Quand Jean-Paul Marat, celui qui aurait préféré rencontrer Charlotte Corday à la sortie d’une boulangerie plutôt que dans sa baignoire, écrivait ses pamphlets dans L’ami du Peuple, le faisait-il à titre de médecin ou de journaliste ? Si c’est le médecin, on se demande bien pourquoi. Si c’est le journaliste, l’argumentaire est loin d’être objectif.
Quand Jean-Paul Sartre, prix Nobel de littérature, devient envoyé spécial aux États-Unis pour Le Figaro est-ce le philosophe ou le journaliste ? Si c’est l’écrivain, la langue française ne pouvait pas trouver meilleur défenseur ;si c’est le journaliste, l’argumentaire est loin d’être objectif. Quand Ernest Hemingway – pas trouvé de Jean-Paul dans la famille Hemingway – raconte la guerre d’Espagne, ou bosse pour le Kansas City Star, est-ce le romancier ou le journaliste qui noircit les feuilles ? Pour chacun, pour d’autres aussi, on peut se poser la question de l’objectivité tant réclamée par les consommateurs compulsifs et non objectifs de l’information, qu’elle soit écrite, radiophonique ou télévisuelle. Et, à chaque fois, on se doit de répondre que l’objectivité n’est pas, n’a jamais été, ne sera pas et ne doit pas devenir un critère du métier de journaliste.
Le devoir d’un journaliste, bon ou pas, passe par le respect des lecteurs, le respect de la vie privée – les magazines people en sont le parfait contre-exemple, mais ont-ils vraiment des journalistes dans leurs rédactions ?- le respect de ses sources, ainsi que le respect de la libre expression et de la critique comme le précisent certaines chartes professionnelles. On apprend ça sur les bancs des écoles ou auprès des anciens du reportage et du monde de l’info. On se forge sa vision du métier et de ce qu’on peut dire, écrire, filmer, ou pas. On ne l’apprend pas obligatoirement avec des communicants, cette autre race « d’informateurs » inféodés. Cependant, où est l’objectivité dans tout ça ?
Elle existe au détour d’un fait divers. Elle existe à la présentation de faits simples … mais au-delà, elle n’est rapidement plus de mise, sinon tous les quotidiens seraient remplis de copier-coller de messages de l’AFP. C’est ce qui se passe peu à peu cependant et, sans âme, les journaux ne sont plus que des écrans en papier pour nostalgiques de grand formats et de l’imprimerie.
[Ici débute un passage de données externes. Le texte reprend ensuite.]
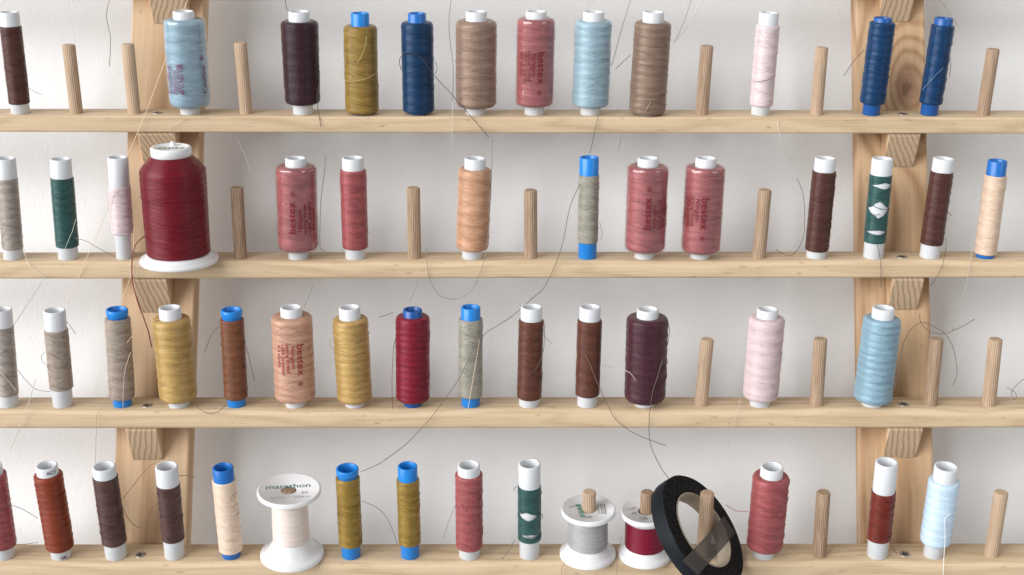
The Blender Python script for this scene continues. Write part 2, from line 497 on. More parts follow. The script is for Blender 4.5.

À une époque pas si lointaine, en des pays pas si lointains, le simple fait de parler d’un sujet pouvait déjà être considéré comme subjectif. Ce n’est pas comme si cela se passait maintenant, par exemple en Chine, en Corée du Nord ou en Iran. La censure d’État existe toujours cependant ou tente encore d’exister à la manière des convocations à la mode de Not’Manu. Que huit journalistes aient été invités à rendre des comptes par la direction générale de la sécurité intérieure (DGSI), pour avoir écrit ou informé sur des affaires publiques, démontre bien que si les mots ne sont pas toujours utilisés, la forme et le fond sont toujours là. Emmanuel est petit joueur dans le domaine. Loin du niveau de Vlado ou Recep assurément mais, à sa décharge, il débute dans le métier !
Une nouvelle forme de censure s’est aussi mise en place, celle de l’objectivité unitaire exprimée à partir d’un clavier d’ordinateur. Celle que chaque individu considère comme telle pour son voisin. Pourtant, il faut que tout à chacun comprenne qu’un article sur le fonctionnement politique d’un État, quel qu’il soit, ne sera jamais objectif. Quelle quelle soit, une idée émise est une prise de position… Quand on lit Le Monde ou Le Figaro, on recherche les idées du Monde ou du Figaro. Quand on lit l’Humanité, on recherche les idées de l’Humanité. On peut être d’accord. On peut tout autant être en désaccord. Quand on lit les modernes Nous Deux de nos grand-parents que sont Closer, Voici, Voilà et tutti quanti, on ne cherche rien …
Le journaliste est, à son modeste niveau, un lanceur d’alerte, un informateur au sens noble du terme. Les lettres de noblesse de la profession n’ont rien d’anonymes et ne sont pas envoyées à la Kommendatur. Ce ne devrait jamais être le genre de la maison. Une position, une idée, un écrit, cela s’assume. Dans un monde où la déresponsabilisation est élévé au rang de mode de vie, un nom en bas du parchemin ne donne pas tous les droits et implique pas mal de devoir, mais constitue aussi le reflet d’une vérité. Pas forcément celle que l’on voudrait voir ou entendre.